19. Is the shop over-crowded with machinery?
20. Are safety measures to prevent accidents applied to the engine, transmission and machinery?
21. Mention the accidents which have taken place to your personal knowledge.
22. If you work in a mine, state the safety measures adopted by your employer to ensure ventilation and prevent explosions and other accidents.
23. If you work in a chemical factory, at an iron works, at a factory producing metal goods, or in any other industry involving specific dangers to health, describe the safety measures adopted by your employer.
24. What is your workshop lit up by (gas, oil, etc.)?
25. Are there sufficient safety appliances against fire?
26. Is the employer legally bound to compensate the worker or his family in case of accident?
27. If not, has he ever compensated those who suffered accidents while working for his enrichment?
28. Is first-aid organized in your workshop?
29. If you work at home, describe the conditions of your work room.
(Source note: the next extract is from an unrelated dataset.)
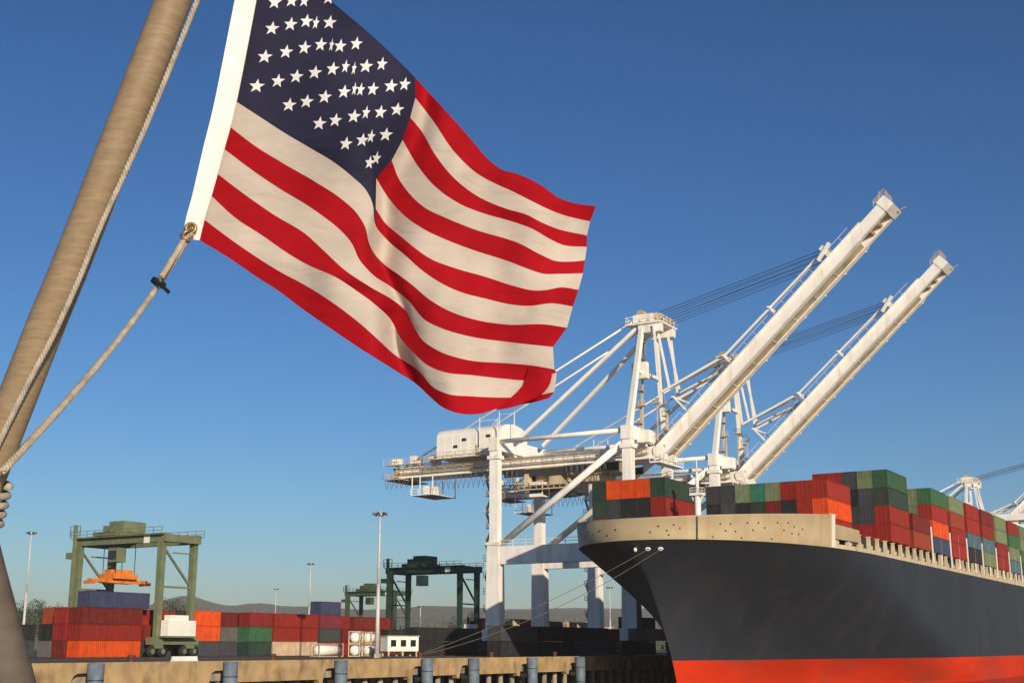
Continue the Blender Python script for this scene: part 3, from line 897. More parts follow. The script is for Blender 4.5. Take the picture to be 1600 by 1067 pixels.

Do you use only working tools or small machines? Do you have recourse to the help of your children or other persons (adult or children, male or female) ? Do you work for private clients or for an employer? Do you deal with him direct or through an agent? .......


P.S. Why are American Indians, Alaskan Natives, Native Hawaiians, and First Nation peoples rarely considered "workers" or a part of needed labor movements and reforms? Why are we socialized into thinking that the only indigenous worker in this country comes from some place else?